After a number of hours, he decided to check up on the fate of Rav Shimshon. Nearing the furnace, he saw the king's henchmen sitting outside apparently long finished with their grisly job. "Ah, that Jew is well and truly gone," he muttered to himself.

"So!" He said in mock repetition of the code he had set. "The King's orders have been carried out have they?"

Before he could even laugh his wicked laugh, the henchmen sprang upon him, heaving him towards the furnace. As the heat grew unbearable, he tried to kick, shout and explain the mistake, to no avail. He met his fiery end in place of his arch-enemy Rav Shimshon.

A few minutes later, the well-respected figure of Rav Shimshon appeared. The henchmen stood at attention, waiting for orders.

"Has the king's will been done?" Rav Shimshon asked dutifully. They were quick to reassure the minister that the king's orders had indeed been carried out.

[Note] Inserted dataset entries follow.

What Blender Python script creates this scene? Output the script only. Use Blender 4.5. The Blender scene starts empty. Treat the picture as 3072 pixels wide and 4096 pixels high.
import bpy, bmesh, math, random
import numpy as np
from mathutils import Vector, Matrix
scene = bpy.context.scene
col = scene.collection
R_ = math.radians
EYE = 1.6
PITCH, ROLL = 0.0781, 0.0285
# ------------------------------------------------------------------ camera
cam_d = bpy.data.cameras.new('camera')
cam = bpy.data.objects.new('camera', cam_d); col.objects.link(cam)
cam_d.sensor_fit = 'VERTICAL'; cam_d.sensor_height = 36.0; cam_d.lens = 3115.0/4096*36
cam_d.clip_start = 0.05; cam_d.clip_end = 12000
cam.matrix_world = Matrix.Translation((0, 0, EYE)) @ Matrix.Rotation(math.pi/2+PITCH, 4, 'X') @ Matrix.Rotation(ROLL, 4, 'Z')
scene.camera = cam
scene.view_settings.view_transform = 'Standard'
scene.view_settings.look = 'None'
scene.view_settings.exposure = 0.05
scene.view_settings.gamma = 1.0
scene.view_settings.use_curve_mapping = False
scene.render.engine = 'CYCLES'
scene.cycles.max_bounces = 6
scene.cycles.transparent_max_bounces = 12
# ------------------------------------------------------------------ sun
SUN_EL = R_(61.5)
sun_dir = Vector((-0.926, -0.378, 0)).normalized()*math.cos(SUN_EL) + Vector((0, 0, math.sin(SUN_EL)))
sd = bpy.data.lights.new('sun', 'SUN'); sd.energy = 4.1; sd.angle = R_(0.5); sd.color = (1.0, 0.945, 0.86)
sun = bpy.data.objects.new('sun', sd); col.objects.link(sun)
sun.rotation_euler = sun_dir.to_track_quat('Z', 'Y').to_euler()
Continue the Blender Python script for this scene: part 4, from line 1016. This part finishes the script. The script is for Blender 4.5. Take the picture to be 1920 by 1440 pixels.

The next morning, the king was astonished to see Rav Shimshon appearing as usual in his chambers. Puzzled, he inquired of him, "Tell me, when did you give over my message to the furnace men?" Seeing his hesitation in telling him that he had been held up on the way, the King reassured him, "Do not fear, just tell me the absolute truth."

Rav Shimshon poured out his whole story, from the command of Rav Naftoli Katz until the death of the bishop.

Visibly moved, the king's astonishment was boundless, but there was still one question he had. "I see that if Heaven was intent on saving your life you are indeed an upright man. But why did you lie to me, reporting to me only a tenth of your wealth?"

"Money is round," replied Rav Shimshon wisely. "It rolls around the world from one person to the next, enriching one and impoverishing another without prior warning.

"Of the money in my possession I have no idea how much will remain mine. I only know that the tithe I give away to charity will eventually be repaid to me by G-d. Only this tenth is truly my own."